What to do —
Reproduce the material below line by line, beginning with its first line and ending with the line that contains "CV_SMALL = cv"; leave out pictures.
━━━ Recorded data ━━━
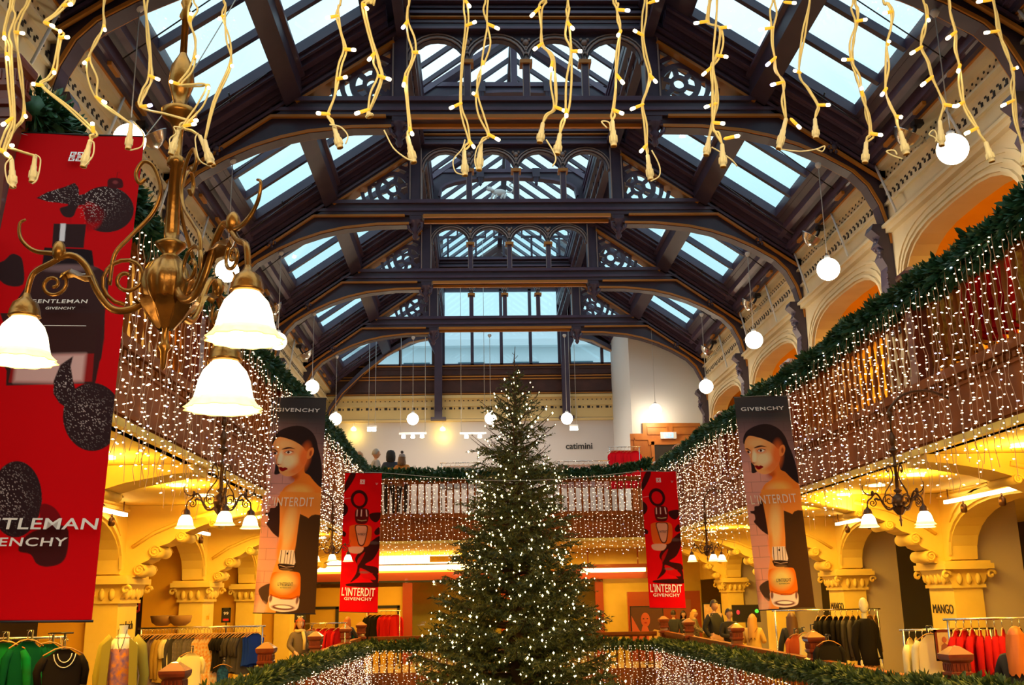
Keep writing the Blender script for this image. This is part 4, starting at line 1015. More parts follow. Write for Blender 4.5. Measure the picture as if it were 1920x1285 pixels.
cv.poly([(180, 362), (272, 362), (285, 420), (262, 490), (185, 492), (165, 440)], (90, 16, 16), T=C_)
for x in (186, 222, 262): cv.line([(x, 372), (x - 4 + (x > 230) * 8, 425)], 2.0, (225, 175, 165), T=C_)
cv.line([(190, 462), (222, 468), (262, 462)], 1.6, (180, 150, 110), T=C_)
cv.poly([(118, 545), (135, 512), (215, 500), (290, 512), (308, 550), (298, 640), (270, 690), (200, 700), (125, 690)], (226, 92, 24), T=C_); cv.poly([(166, 512), (218, 505), (272, 515), (265, 600), (240, 682), (198, 682), (176, 600)], (72, 14, 10), T=C_); cv.poly([(174, 518), (218, 512), (264, 521), (257, 598), (235, 672), (203, 672), (184, 598)], (224, 150, 122), T=C_)
cv.poly([(115, 700), (236, 700), (205, 752), (120, 746)], (222, 160, 140), T=C_); cv.line([(345, 125), (350, 140), (360, 126)], 1.2, (220, 140, 140), T=C_); cv.line([(75, 275), (130, 265)], .8, (220, 130, 130), T=C_)
CV_SMALL = cv

M_['print'] = bpy.data.materials.new('printed_fabric'); M_['print'].use_nodes = True
_t = M_['print'].node_tree; _b = _t.nodes['Principled BSDF']; _a = _t.nodes.new('ShaderNodeAttribute'); _a.attribute_name = 'print'
_t.links.new(_a.outputs['Color'], _b.inputs['Base Color']); _b.inputs['Roughness'].default_value = .8; _b.inputs['Specular IOR Level'].default_value = .08
M_['bantext'] = mat('pale_print_lettering', (.86, .70, .60), .6)
M_['bantext2'] = mat('white_print_lettering', (.92, .88, .85), .6)
M_['bandark'] = mat('dark_print_lettering', (.06, .02, .01), .6)
def banner(name, label, cvs, q, group=None, bow=.03):
    """q = TL TR BR BL in space; cloth with a little bow, printed on the front"""
    TL, TR_, BR, BL = [Vector(p) for p in q]; t = empty(name, (TL + TR_) / 2, 0, label, 'banner', group); o0 = (TL + TR_) / 2
    nx, ny = cvs.nx, cvs.ny
    nrm = (TR_ - TL).cross(BL - TL).normalized()
    if nrm.y > 0: nrm = -nrm
    def pt(u, v, d=0.0):
        p = (TL * (1 - u) + TR_ * u) * (1 - v) + (BL * (1 - u) + BR * u) * v
        return p + nrm * (d + bow * math.sin(PI * v) * .6 + .003 * math.sin(u * 9 + v * 4)) - o0
    vs_ = [pt(u, v) for v in np.linspace(0, 1, ny) for u in np.linspace(0, 1, nx)]
    fs = [(j * nx + i, (j + 1) * nx + i, (j + 1) * nx + i + 1, j * nx + i + 1) for j in range(ny - 1) for i in range(nx - 1)]
    me = bpy.data.meshes.new('cloth'); me.from_pydata([tuple(p) for p in vs_], [], fs)
    at_ = me.color_attributes.new('print', 'FLOAT_COLOR', 'POINT'); buf = np.ones((nx * ny, 4), np.float32); buf[:, :3] = cvs.C.reshape(-1, 3); at_.data.foreach_set('color', buf.ravel())
    me.materials.append(M_['print']); me.polygons.foreach_set('use_smooth', [True] * len(fs)); me.update()
    c = bpy.data.objects.new('cloth', me); COL.objects.link(c); c.parent = t; t_root = t
    sm = c.modifiers.new('thick', 'SOLIDIFY'); sm.thickness = .003; sm.offset = 1 if False else -1
    r_ = MB(); r_.tube([pt(-.01, -.002), pt(1.01, -.002)], .006, 8); r_.build('top_rod', M_['iron'], t)
    r_ = MB(); r_.tube([pt(-.01, 1.002), pt(1.01, 1.002)], .006, 8); r_.build('bottom_rod', M_['iron'], t)
    def place(u, v, d=.028):
        p = pt(u, v, d); ex = (pt(min(1, u + .05), v) - pt(max(0, u - .05), v)).normalized(); ey = (pt(u, max(0, v - .02)) - pt(u, min(1, v + .02))).normalized(); ez = ex.cross(ey).normalized(); ey = ez.cross(ex)
        return Matrix.Translation(p) @ Matrix((ex, ey, ez)).transposed().to_4x4()
    place.cloth = c
    return t, place, (TR_ - TL).length
def fit_text(name, s, mat_, par, M, w, h, bold=0, sp=1.0, **k):
    """text scaled to width w and cap height h"""
    o = text_mesh(name, s, 1.0, mat_, par, Matrix.Identity(4), .002, 1.0, bold, spacing=sp)
    xs_ = [v.co.x for v in o.data.vertices]; ys_ = [v.co.y for v in o.data.vertices]
    x0, x1, y0, y1 = min(xs_), max(xs_), min(ys_), max(ys_)
    sx, sy = w / (x1 - x0), h / (y1 - y0)
    for v in o.data.vertices:
        v.co.x = (v.co.x - (x0 + x1) / 2) * sx; v.co.y = (v.co.y - (y0 + y1) / 2) * sy; v.co.z *= .6
    o.matrix_basis = M; return o
def emblem(par, place, u, v, size, m_):
    """four square spirals, mirrored in pairs"""
    g = MB(); k = size / 2; w = k * .17
    base = [(.88, .12), (.12, .12), (.12, .88), (.88, .88), (.88, .50), (.48, .50)]
    for sx in (-1, 1):
        for sy in (-1, 1):
            pts = [((1 - a if sx > 0 else a - 1) * k + (0 if sx < 0 else 0), (b) * k) for a, b in base]
            pts = [(sx * (abs(x) * .93 + k * .06), sy * (y * .93 + k * .02)) for x, y in pts]
            g.strip(pts, w, 2, -.001, .002)
    o = g.build('emblem', m_, par); o.matrix_basis = place(u, v); o.parent = place.cloth; return o
def uv_of(cvs, p):
    d = (cvs.X - p[0]) ** 2 + (cvs.Y - p[1]) ** 2; j, i = np.unravel_index(np.argmin(d), d.shape); return float(cvs.u[j, i]), float(cvs.v[j, i])
# big one
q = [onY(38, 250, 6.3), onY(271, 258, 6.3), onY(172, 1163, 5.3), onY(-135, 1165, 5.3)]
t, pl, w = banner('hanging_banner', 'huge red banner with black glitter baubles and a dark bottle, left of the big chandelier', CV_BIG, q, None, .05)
t['label'] = 'huge red banner with black baubles and a dark bottle, left of the large chandelier'
emblem(t, pl, *uv_of(CV_BIG, D((400, 207))), .086, M_['bantext2'])
fit_text('print_lettering', 'GENTLEMAN', M_['bantext'], pl.cloth, pl(*uv_of(CV_BIG, (46, 1026))), .80 * .93, .062, .012, 1.05)
fit_text('print_lettering', 'GIVENCHY', M_['bantext'], pl.cloth, pl(*uv_of(CV_BIG, (30, 1053))), .51, .046, .012, 1.1)
fit_text('print_lettering', 'GENTLEMAN', M_['bantext'], pl.cloth, pl(*uv_of(CV_BIG, D((300, 1113)))), .33, .026, .008, 1.1)
fit_text('print_lettering', 'GIVENCHY', M_['bantext'], pl.cloth, pl(*uv_of(CV_BIG, D((305, 1150)))), .17, .018, .008, 1.1)
l_ = MB(); l_.box(-.12, .12, -.0015, .0015, 0, .002); l_.build('print_rule', M_['bantext'], pl.cloth).matrix_basis = pl(*uv_of(CV_BIG, D((335, 1246))))
PQ = CV_PORTRAIT
for side_, q, lab in ((-1, [onY(510, 746, 14.9), onY(612, 748, 14.9), onY(591, 1151, 14.0), onY(475, 1149, 14.0)], 'tall banner on the left printed with a dark-haired woman and an amber perfume bottle'),
                      (1, [onY(1376, 746, 14.9), onY(1476, 743, 14.9), onY(1528, 1139, 14.0), onY(1423, 1144, 14.0)], 'tall banner on the right printed with a dark-haired woman and an amber perfume bottle')):
    t, pl, w = banner('hanging_banner', lab, PQ, q, 'pair of portrait banners')
    fit_text('print_lettering', 'GIVENCHY', M_['bantext2'], pl.cloth, pl(*uv_of(PQ, A((360, 218)))), w * .80, .060, .016, 1.12)
    fit_text('print_lettering', "L'INTERDIT", M_['bantext'], pl.cloth, pl(*uv_of(PQ, B((360, 84)))), w * .80, .135, .002, 1.1)
    fit_text('print_lettering', "L'INTERDIT", M_['bandark'], pl.cloth, pl(*uv_of(PQ, B((472, 952)))), w * .25, .045, .01, 1.05)
    fit_text('print_lettering', 'GIVENCHY', M_['bandark'], pl.cloth, pl(*uv_of(PQ, B((480, 990)))), w * .18, .014, .01, 1.2)
PQ = CV_SMALL
for q, lab in (([onY(647, 887, 21.4), onY(716, 888, 21.4), onY(708, 1149, 20.9), onY(636, 1147, 20.9)], 'narrow red banner with a perfume bottle and black ribbon, left of the tree'),
               ([onY(1201, 885, 21.4), onY(1267, 884, 21.4), onY(1286, 1141, 20.9), onY(1218, 1140, 20.9)], 'narrow red banner with a perfume bottle and black ribbon, right of the tree')):
    t, pl, w = banner('hanging_banner', lab, PQ, q, 'pair of red perfume banners')
    emblem(t, pl, *uv_of(PQ, C_((232, 120))), .10, M_['bantext2'])
    fit_text('print_lettering', "L'INTERDIT", M_['bantext2'], pl.cloth, pl(*uv_of(PQ, C_((194, 1080)))), w * .86, .165, .014, 1.05)
    fit_text('print_lettering', 'GIVENCHY', M_['bantext2'], pl.cloth, pl(*uv_of(PQ, C_((190, 1140)))), w * .72, .062, .02, 1.12)
    fit_text('print_lettering', "L'INTERDIT", M_['bandark'], pl.cloth, pl(*uv_of(PQ, C_((220, 590)))), w * .24, .045, .012, 1.05)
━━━
Written answer —
Keep writing the Blender script for this image. This is part 4, starting at line 1015. More parts follow. Write for Blender 4.5. Measure the picture as if it were 1920x1285 pixels.
cv.poly([(180, 362), (272, 362), (285, 420), (262, 490), (185, 492), (165, 440)], (90, 16, 16), T=C_)
for x in (186, 222, 262): cv.line([(x, 372), (x - 4 + (x > 230) * 8, 425)], 2.0, (225, 175, 165), T=C_)
cv.line([(190, 462), (222, 468), (262, 462)], 1.6, (180, 150, 110), T=C_)
cv.poly([(118, 545), (135, 512), (215, 500), (290, 512), (308, 550), (298, 640), (270, 690), (200, 700), (125, 690)], (226, 92, 24), T=C_); cv.poly([(166, 512), (218, 505), (272, 515), (265, 600), (240, 682), (198, 682), (176, 600)], (72, 14, 10), T=C_); cv.poly([(174, 518), (218, 512), (264, 521), (257, 598), (235, 672), (203, 672), (184, 598)], (224, 150, 122), T=C_)
cv.poly([(115, 700), (236, 700), (205, 752), (120, 746)], (222, 160, 140), T=C_); cv.line([(345, 125), (350, 140), (360, 126)], 1.2, (220, 140, 140), T=C_); cv.line([(75, 275), (130, 265)], .8, (220, 130, 130), T=C_)
CV_SMALL = cv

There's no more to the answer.